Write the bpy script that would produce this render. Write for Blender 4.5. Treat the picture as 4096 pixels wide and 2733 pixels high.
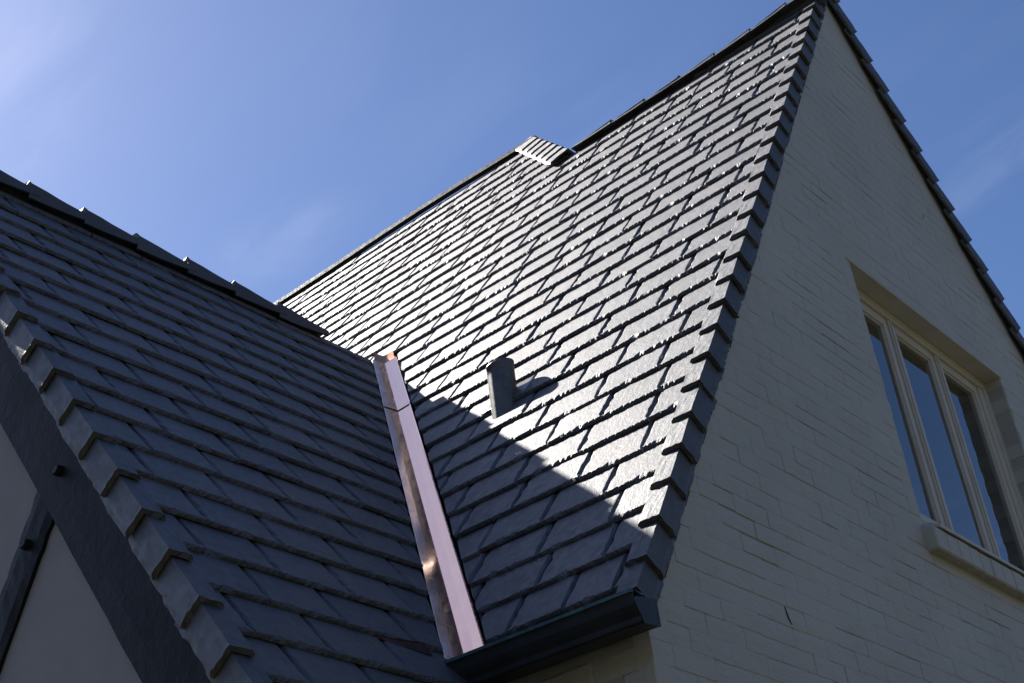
import bpy, bmesh, math, random
from mathutils import Vector, Matrix, noise

for o in list(bpy.data.objects):
    bpy.data.objects.remove(o)
scene = bpy.context.scene
COL = scene.collection
R = math.radians

# ------------------------------------------------------------------ camera
CAM = Vector((-3.33289, -2.19106, -1.52903))
YAW, PITCH, ROLL, FPX = R(53.01514), R(31.70392), R(7.24355), 5735.35
fwd = Vector((math.cos(PITCH) * math.sin(YAW), math.cos(PITCH) * math.cos(YAW), math.sin(PITCH)))
rgt = fwd.cross(Vector((0, 0, 1))).normalized()
dwn = fwd.cross(rgt)
rgt, dwn = math.cos(ROLL) * rgt + math.sin(ROLL) * dwn, -math.sin(ROLL) * rgt + math.cos(ROLL) * dwn
cd = bpy.data.cameras.new('camera')
cam = bpy.data.objects.new('camera', cd)
COL.objects.link(cam)
cd.sensor_width = 36
cd.lens = 36 * FPX / 4096
cd.clip_start, cd.clip_end = 0.05, 2000
m = Matrix((rgt, -dwn, -fwd)).transposed().to_4x4()
m.translation = CAM
cam.matrix_world = m
scene.camera = cam
scene.render.resolution_x, scene.render.resolution_y = 1024, 683

def px(P):                                   # photo pixel (4096 wide) of a point, used only to rank pieces by size
    v = Vector(P) - CAM
    z = v.dot(fwd)
    return (2048 + FPX * v.dot(rgt) / z, 1366.5 + FPX * v.dot(dwn) / z)

# ------------------------------------------------------------------ world + sun
SUN = Vector((0.025, 1.0, 0.985)).normalized()          # direction towards the sun
elev = math.asin(SUN.z)
azim = math.atan2(SUN.x, SUN.y)
w = bpy.data.worlds.new('World')
scene.world = w
w.use_nodes = True
nt = w.node_tree
nt.nodes.clear()
def N(t, tree=None, **kw):
    n = (tree or nt).nodes.new(t)
    for k, v in kw.items():
        setattr(n, k, v)
    return n
sky = N('ShaderNodeTexSky', sky_type='NISHITA', sun_disc=False, sun_elevation=elev, sun_rotation=azim,
        altitude=50, air_density=1.0, dust_density=1.0, ozone_density=9.0)
bg = N('ShaderNodeBackground')
bg.inputs['Strength'].default_value = 0.050
outw = N('ShaderNodeOutputWorld')
tc = N('ShaderNodeTexCoord')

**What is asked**
Output the data above without changes, apart from leaving out the pictures.

**Exercise response**
Write the bpy script that would produce this render. Write for Blender 4.5. Treat the picture as 4096 pixels wide and 2733 pixels high.
import bpy, bmesh, math, random
from mathutils import Vector, Matrix, noise

for o in list(bpy.data.objects):
    bpy.data.objects.remove(o)
scene = bpy.context.scene
COL = scene.collection
R = math.radians

# ------------------------------------------------------------------ camera
CAM = Vector((-3.33289, -2.19106, -1.52903))
YAW, PITCH, ROLL, FPX = R(53.01514), R(31.70392), R(7.24355), 5735.35
fwd = Vector((math.cos(PITCH) * math.sin(YAW), math.cos(PITCH) * math.cos(YAW), math.sin(PITCH)))
rgt = fwd.cross(Vector((0, 0, 1))).normalized()
dwn = fwd.cross(rgt)
rgt, dwn = math.cos(ROLL) * rgt + math.sin(ROLL) * dwn, -math.sin(ROLL) * rgt + math.cos(ROLL) * dwn
cd = bpy.data.cameras.new('camera')
cam = bpy.data.objects.new('camera', cd)
COL.objects.link(cam)
cd.sensor_width = 36
cd.lens = 36 * FPX / 4096
cd.clip_start, cd.clip_end = 0.05, 2000
m = Matrix((rgt, -dwn, -fwd)).transposed().to_4x4()
m.translation = CAM
cam.matrix_world = m
scene.camera = cam
scene.render.resolution_x, scene.render.resolution_y = 1024, 683

def px(P):                                   # photo pixel (4096 wide) of a point, used only to rank pieces by size
    v = Vector(P) - CAM
    z = v.dot(fwd)
    return (2048 + FPX * v.dot(rgt) / z, 1366.5 + FPX * v.dot(dwn) / z)

# ------------------------------------------------------------------ world + sun
SUN = Vector((0.025, 1.0, 0.985)).normalized()          # direction towards the sun
elev = math.asin(SUN.z)
azim = math.atan2(SUN.x, SUN.y)
w = bpy.data.worlds.new('World')
scene.world = w
w.use_nodes = True
nt = w.node_tree
nt.nodes.clear()
def N(t, tree=None, **kw):
    n = (tree or nt).nodes.new(t)
    for k, v in kw.items():
        setattr(n, k, v)
    return n
sky = N('ShaderNodeTexSky', sky_type='NISHITA', sun_disc=False, sun_elevation=elev, sun_rotation=azim,
        altitude=50, air_density=1.0, dust_density=1.0, ozone_density=9.0)
bg = N('ShaderNodeBackground')
bg.inputs['Strength'].default_value = 0.050
outw = N('ShaderNodeOutputWorld')
tc = N('ShaderNodeTexCoord')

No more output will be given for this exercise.